Man müsse "dem falschen Eindruck entgegentreten, dass sich hier in diesem Land alles nur noch um Flüchtlinge dreht", sagte Altmeier in der Diskussion unter anderem mit dem früheren SPD-Politiker Guido Reil, der wegen der Flüchtlingspolitik zur rechtspopulistischen "Alternative für Deutschland" übergetreten ist.
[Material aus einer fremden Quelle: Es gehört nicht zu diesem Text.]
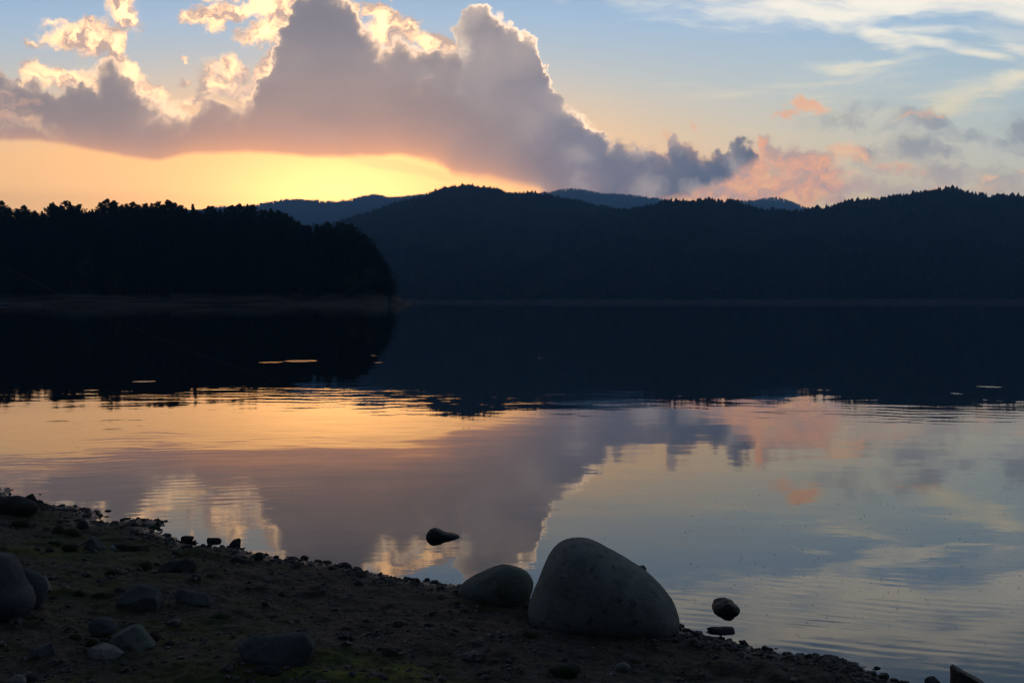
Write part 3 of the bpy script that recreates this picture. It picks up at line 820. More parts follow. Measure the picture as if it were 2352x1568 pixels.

Mit Blick auf Kriminalität, Radikalisierung und sexuelle Übergriffe sagte Reil: "Man kann die Augen nicht dauerhaft vor der Realität verschließen."

Altmaier empörte sich, dass der AfD-Politiker "Hunderttausende friedliche Flüchtlinge" mit der Terrorbedrohung in Zusammenhang bringe, während der Berliner Politologe Herfried Münkler darauf verwies, dass Flüchtlinge anteilsmäßig weniger Morde verübten als die Mehrheitsbevölkerung. Sobotka sagte dazu, er veröffentliche regelmäßig Kriminalstatistiken, "mit dem Ergebnis, dass 80 Prozent der Leute das nicht glauben". "Angst und Sorge können Sie nicht mit Sorgen begegnen", sagte der ÖVP-Politiker.